The Islamic State group has been losing large swaths of territory to Western-backed Syrian Kurdish fighters and the Iraqi military supported by Shi'ite militias, but a key ingredient in the fightback against jihadists is missing — local tribes are not turning en masse against Islamic militants in Syria or Iraq.
U.S. and anti-IS coalition allies have been seeking to replicate the Sunni Awakening of 2006, when a Washington-coaxed tribal uprising was a key element in assisting U.S. troops to drive al-Qaida jihadists from Iraq’s westernmost Anbar province.
Despite the appointment of John R. Allen in 2014 as special envoy to coordinate the international effort to combat IS in Iraq and Syria, a repeat of the Sunni Awakening has not materialized.
Allen had been a key figure in 2007 efforts to persuade more than 30 tribes in Anbar province to turn on the Islamic militants, offering protection and financial incentives if they would reject the radical Sunnis; but, he relinquished his special envoy role in October without having pulled off a similar feat.
Limited impact
A mass uprising of local tribes in Syria or Iraq still seems a distant hope rather than a reality. A trickle of tribesmen in Iraq has joined coalition forces, but not the flood that was expected, says Charlie Winter, an analyst with the London-based Quilliam Foundation.
He says much of the reason for the absence of a tribal uprising lies with IS efforts to keep the tribes in line. “IS has been working on tribal relations for a very long time now.
“The networking infrastructure IS has established, principally in the form of the Diwan al-'Asha'ir [Diwan for Tribal Outreach], enables it to anticipate and carefully respond to the complex tribal dynamics of Iraq and Syria. It also seems to be attempting to play the role of honest broker in intra-tribal conflicts, mediating animosity and drawing adversarial tribes together. In short, it has a very nuanced approach.”
"Nuanced" may be a description some recoil at, as IS has been engaging in brutality and massacres in policing tribes in eastern Syria and western Iraq to ensure their fealty. One of its biggest massacres came in August 2014 when IS fighters took vengeance against the Sha'itat tribe in eastern Syria — beheading, crucifying and shooting more than 700 people in a three-day period.
Formidable adversary
The lesson for tribesmen was that rebellions inside Syria against IS aren't equipped to take on the powerful militants and attract scant outside help when they do take place.
Across eastern Syria and western Iraq, the militants of the Islamic State group govern with an iron fist and a sharp eye, purging opponents and are intolerant of expressions of dissent.
Relying on an extensive network of spies and informers to ferret out dissent or any behavior that falls afoul of their strict interpretation of Sharia, they are alert for any signs of a tribal insurrection shaping up against them.
The killings serve as a warning to others; but, there is nothing to offset the heavy IS hand.
“There’s no large-scale actor the tribes in Syria in particular can turn to for support,” says Aymenn Jawad al-Tamimi, a research fellow at the Middle East Forum.

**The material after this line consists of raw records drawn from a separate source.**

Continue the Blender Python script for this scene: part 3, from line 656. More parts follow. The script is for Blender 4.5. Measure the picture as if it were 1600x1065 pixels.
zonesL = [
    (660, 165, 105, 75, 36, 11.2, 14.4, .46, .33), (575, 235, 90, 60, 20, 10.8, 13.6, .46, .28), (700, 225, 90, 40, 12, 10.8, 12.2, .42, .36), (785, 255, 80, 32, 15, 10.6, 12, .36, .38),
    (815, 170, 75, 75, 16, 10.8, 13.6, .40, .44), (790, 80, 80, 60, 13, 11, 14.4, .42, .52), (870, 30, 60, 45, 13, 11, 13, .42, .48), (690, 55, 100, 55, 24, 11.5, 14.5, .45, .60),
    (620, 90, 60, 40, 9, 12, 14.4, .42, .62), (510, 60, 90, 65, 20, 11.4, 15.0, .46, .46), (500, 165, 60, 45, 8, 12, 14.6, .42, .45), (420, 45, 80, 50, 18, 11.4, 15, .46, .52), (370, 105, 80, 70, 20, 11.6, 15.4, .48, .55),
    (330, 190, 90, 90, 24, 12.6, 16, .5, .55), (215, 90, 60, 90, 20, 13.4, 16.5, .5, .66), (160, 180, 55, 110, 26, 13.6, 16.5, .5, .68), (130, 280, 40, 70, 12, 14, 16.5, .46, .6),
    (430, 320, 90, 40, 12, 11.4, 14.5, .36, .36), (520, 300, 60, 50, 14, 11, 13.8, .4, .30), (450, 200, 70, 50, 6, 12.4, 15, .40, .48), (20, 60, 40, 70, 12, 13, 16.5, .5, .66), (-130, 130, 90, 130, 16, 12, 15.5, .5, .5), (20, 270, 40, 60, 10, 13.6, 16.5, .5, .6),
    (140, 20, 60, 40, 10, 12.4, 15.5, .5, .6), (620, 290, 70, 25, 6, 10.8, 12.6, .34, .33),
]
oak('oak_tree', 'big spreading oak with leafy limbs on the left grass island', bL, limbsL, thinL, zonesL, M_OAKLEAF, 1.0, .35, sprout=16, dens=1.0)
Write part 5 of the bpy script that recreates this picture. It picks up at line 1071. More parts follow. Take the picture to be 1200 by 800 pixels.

He notes the August 2014 massacre to suppress the Sha'itat revolt was partly put down by other Sha'itat members working for IS.
Lack of ground support
Daveed Gartenstein-Ross, an analyst with the Foundation for Defense of Democracies, blames a “lack of U.S. leadership.” He says there is an absence on the ground of “appropriate actors who can foster such an uprising, and dedicate resources to doing so.” He faults the international coalition for failing to reach out before the fall of Ramadi consistently to tribes who had participated in the original Sunni Awakening in Anbar province in 2006 and 2007.
Hoping that eventually the barbarity of the Islamic militants will prove to be their downfall doesn’t serve as a strategy, he maintains. And the highly complicated and sectarian politics unleashed by the micro-conflicts in the Syrian war and Iraq battles are pulling against a tribal uprising, he says. In Iraq, the Shi'ite-dominated government is not in a position “to rally Sunni tribes who have been burned by it before,” says Gartenstein-Ross.
Sunni tribesmen don’t trust a government that has refused to arm them and relies mainly on Shi'ite volunteers in the popular mobilization committees to fight IS. “They deter rather than encourage Sunni tribal participation,” says Gartenstein-Ross.
Sunni Arab tribes in Raqqa province in Syria issued a statement last month accusing the Western-backed Kurdish forces of the People’s Protection Units (YPG), of displacing Arabs from the Tal Abyad town on the border crossing with Turkey.
They warned, “No YPG fighter can enter the Arab areas where our fighters are present.”
The Kurds deny they have forced Arabs to leave Tal Abyad or other mainly Arab villages in northeast Syria they have overrun.